Russian news agencies cited a Chechen rebel website as saying the group was led by Movsar Barayev, the nephew of warlord Arbi Barayev, who was reportedly killed last year. The website said some of the female hostage-takers were the widows of rebels killed in fighting.

Shooting was heard in different parts of the five-storey theatre after the gang burst in. A Russian news agency reported that the armed men were laying mines around the theatre. Some of the audience, among them Muslims, women and children were released by the hostage-takers. Others escaped, with one actress jumping from a third-floor window.

Relatives gathered outside the theatre, a former Soviet-era House of Culture. One woman said her daughter and two grand-daughters were inside. "My daughter managed to speak to me on the phone, literally three words. Then they took their phones away. I just don't know what happened."

Another grandmother tried to get through a police cordon saying: "Let me through. My children are inside."

As hundreds of heavily armed special forces and police took up positions around the theatre, President Vladimir Putin went to the Kremlin for a crisis meeting with senior security chiefs and his Prime Minister, Mikhail Kasyanov.

He was due to leave today for visits to Germany and Portugal and then travel on to talks with President George Bush.

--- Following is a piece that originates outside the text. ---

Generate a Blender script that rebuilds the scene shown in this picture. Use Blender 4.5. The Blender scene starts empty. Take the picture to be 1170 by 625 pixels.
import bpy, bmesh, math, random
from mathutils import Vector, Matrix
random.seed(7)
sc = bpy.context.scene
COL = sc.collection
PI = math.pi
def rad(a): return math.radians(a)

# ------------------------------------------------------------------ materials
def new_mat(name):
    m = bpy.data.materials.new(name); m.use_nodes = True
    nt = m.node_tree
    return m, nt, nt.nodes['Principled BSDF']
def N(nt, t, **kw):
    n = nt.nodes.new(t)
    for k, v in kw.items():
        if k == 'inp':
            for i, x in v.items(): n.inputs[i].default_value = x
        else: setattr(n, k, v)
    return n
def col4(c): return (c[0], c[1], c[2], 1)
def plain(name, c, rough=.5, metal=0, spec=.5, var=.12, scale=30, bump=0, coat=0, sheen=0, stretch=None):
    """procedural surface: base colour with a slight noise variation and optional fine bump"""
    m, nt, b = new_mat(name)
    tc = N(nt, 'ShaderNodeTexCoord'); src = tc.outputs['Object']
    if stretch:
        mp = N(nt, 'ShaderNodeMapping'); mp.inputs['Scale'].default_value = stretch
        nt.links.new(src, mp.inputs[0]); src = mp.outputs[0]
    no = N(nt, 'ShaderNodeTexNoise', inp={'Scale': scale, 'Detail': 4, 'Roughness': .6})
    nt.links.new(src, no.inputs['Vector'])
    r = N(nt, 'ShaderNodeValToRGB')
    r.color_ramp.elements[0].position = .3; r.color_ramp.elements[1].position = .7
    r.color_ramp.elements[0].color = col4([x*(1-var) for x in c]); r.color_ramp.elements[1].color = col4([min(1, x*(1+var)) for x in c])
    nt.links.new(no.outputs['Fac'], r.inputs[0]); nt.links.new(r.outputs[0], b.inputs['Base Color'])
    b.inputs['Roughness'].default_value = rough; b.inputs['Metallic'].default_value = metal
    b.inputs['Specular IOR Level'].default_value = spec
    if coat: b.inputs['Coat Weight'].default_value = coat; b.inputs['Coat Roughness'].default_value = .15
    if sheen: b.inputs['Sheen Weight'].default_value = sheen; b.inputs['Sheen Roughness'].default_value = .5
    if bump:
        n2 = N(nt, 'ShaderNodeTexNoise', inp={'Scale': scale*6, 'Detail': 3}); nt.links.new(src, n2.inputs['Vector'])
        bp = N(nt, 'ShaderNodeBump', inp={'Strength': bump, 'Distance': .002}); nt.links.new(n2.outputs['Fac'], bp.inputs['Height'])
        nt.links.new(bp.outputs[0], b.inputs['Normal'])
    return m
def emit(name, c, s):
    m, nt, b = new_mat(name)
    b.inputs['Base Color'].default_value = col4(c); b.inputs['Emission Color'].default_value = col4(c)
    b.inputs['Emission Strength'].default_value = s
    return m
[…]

A spokesman for Moscow's police chief said the militants were demanding that the Russian authorities, "resolve the situation in the Chechen republic". Two leading members of the Chechen community entered the theatre in an effort to begin negotiations with the hostage-takers. Aslanbek Aslakhanov, the deputy who represents Chechnya in the lower house of parliament, was accompanied by Ruslan Khasbulatov, a former speaker of the parliament. Both men have experience of dealing with hostage situations.

Russia has been fighting on and off for more than eight years to quell a separatist rebellion in Chechnya and it is still costing lives daily among Russian troops and civilians in the North Caucasus territory.

Last night's incident would be the most audacious attack by the rebels since the first Chechen war of 1994 to 1996.